I'd love to see Christopher Durang win a Tony for Vanya and Sonya and Masha and Spike, but even if he doesn't his friend and Tony-nominated actress Kristine Nielsen will be there for the next go-round.
Ms. Nielsen’s Tony nod may owe to a first-act scene in which she appears resplendent in a beaded gown (cheekily similar to the one she wore in “Ubu”), announcing that she will attend a local costume party as “the Evil Queen from ‘Snow White,’ as played by Maggie Smith on the way to the Oscars.” To watch her deliver a speech that is at once a declaration of burgeoning confidence, a jab at her glamorous sister, and a perfect caricature of Ms. Smith’s performance in the 1978 film “California Suite,” is to know that here is a comic actress who can do anything. And in a tiara and sequins, too.

Ms. Nielsen didn’t necessarily plan an exclusively comic career. Chatting in the orchestra section of the John Golden Theater before a Saturday performance, she described a serious theatrical education, which included an undergraduate degree from Northwestern and a masters from the Yale School of Drama, where she played Sonya in Chekhov’s “Uncle Vanya” among other classical parts. She made her Broadway debut in a 1985 revival of “The Iceman Cometh,” hardly a knee-slapper.

Sunday Music: Chris Thile - "Presto from G-Minor Sonata"



I know Thile was in this space a few weeks ago, but this one feels right for today.

Saturday, May 11, 2013

Upstream Color



If you pay any attention to the discussion of current films then by now you know the story of Shane Carruth. The writer/director/star of 2004’s micro-budget Primer spent a frustrating decade trying to get another project going, but he was unable to find anyone willing to finance his vision despite the support of some major Hollywood names. If you know Primer then you can understand why a studio executive might be afraid of Carruth; the film is full of dense, authentic-sounding scientific dialogue and lacks a clear hero or villain. So what does Carruth have in store for a second film? The new Upstream Color is a significantly more abstract and challenging work than Primer, and that’s saying something. It’s a genuinely experimental work, low on dialogue, with no regard for conventional ideas of motivation or resolution; at the same time there’s a beating heart to the film thanks to the actors and the scope of the ideas Carruth engages . While Primer was a film Carruth wanted to make, with Upstream Color Carruth has a produced a film that it feels like he had to make. In short, it’s thrilling.

What plot there is in Upstream Color can be quickly summarized. A woman named Kris (the excellent Amy Seimetz) is assaulted and implanted with a worm that makes her susceptible to suggestion.

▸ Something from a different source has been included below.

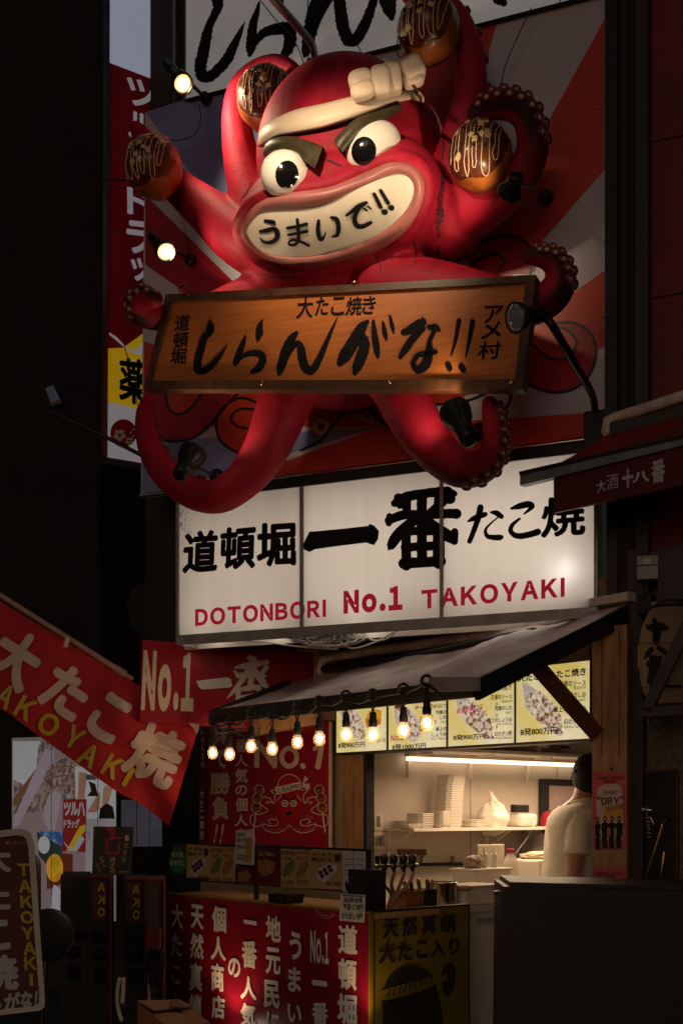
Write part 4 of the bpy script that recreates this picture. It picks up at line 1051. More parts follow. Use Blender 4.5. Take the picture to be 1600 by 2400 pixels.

Her attacker (Thiago Martins) drains Kris’s bank accounts and she loses her job; her squirm-inducing attempts to remove the worm lead her to a character known as The Sampler (Andrew Sensenig), who in a bizarre surgical procedure transplants the worm into a pig. Later Kris meets Jeff (Carruth), whose has been through a similar experience and shares Kris’s sense of something missing. The rest of the film is the story of their relationship and search for meaning. Trying to describe the plot of Upstream Color makes the film sound like some sort of bio-terror horror movie. Carruth’s meditative style, stark locations, and sparse dialogue suggest a bigger ambition though; he’s not interested in cheap shocks but rather the flexible nature of identity itself. There’s a remarkable montage (the editing is by Carruth and David Lowery) in which Kris and Jeff argue about which of them actually experienced a childhood memory. Are there ties between us that are deeper than we understand? What happens when Kris and Jeff begin to look for answers could be interpreted as Carruth commenting on religion, but the ambiguity of the ending (Kris has found at least a temporary peace) suggests to me that Carruth thinks our biggest problem as a people is what we do to each other.

Upstream Color would be as exciting as a dorm room bull session if it weren’t for Amy Seimetz, who invests Kris with a great pain and need to connect with someone (or something). Seimetz doesn’t have a lot of dialogue to work with (and a chunk of it is taken from Walden) but her face does a lot of work; Seimetz is magnetic in the scenes where Kris undergoes various indignities to restore her identity. Shane Carruth isn’t required to show as much range as Seimetz, but he ably conveys the emptiness at Jeff’s center. The next film Carruth wants to make is reportedly called The Modern Ocean. I have no idea when we’ll see it or who will finance it, but the existence of Upstream Color is a cause for celebration. This is what the product of an original mind looks like, and though I have no idea if I’ve parsed the film correctly I am certainly glad I had the chance to try.

Wednesday, May 08, 2013

Portland



This site will continue to be a repository for writing about the music of my formative years. Here's the story of an almost-forgotten Replacements song and what it says about the band's transition from brilliant, drunken loons to (semi-) mainstream stars. (Aquarium Drunkard)
In 1988 the Replacements headed to a studio in Woodstock, New York in an effort to record their follow up to Pleased to Meet Me. They enlisted Tony Berg as the producer and set to it. And although the band allegedly laid down an album’s worth of material, it was all scrapped as Paul Westerberg felt like the album was turning into a too-typical Replacements album. While very little of this session has been bootlegged, two of the songs did eventually end up on the 1997 collection All for Nothing/Nothing for All and again on the 2008 reissue of Don’t Tell a Soul. The best of the two, or at the bare minimum the one with the most story behind it, is “Portland.”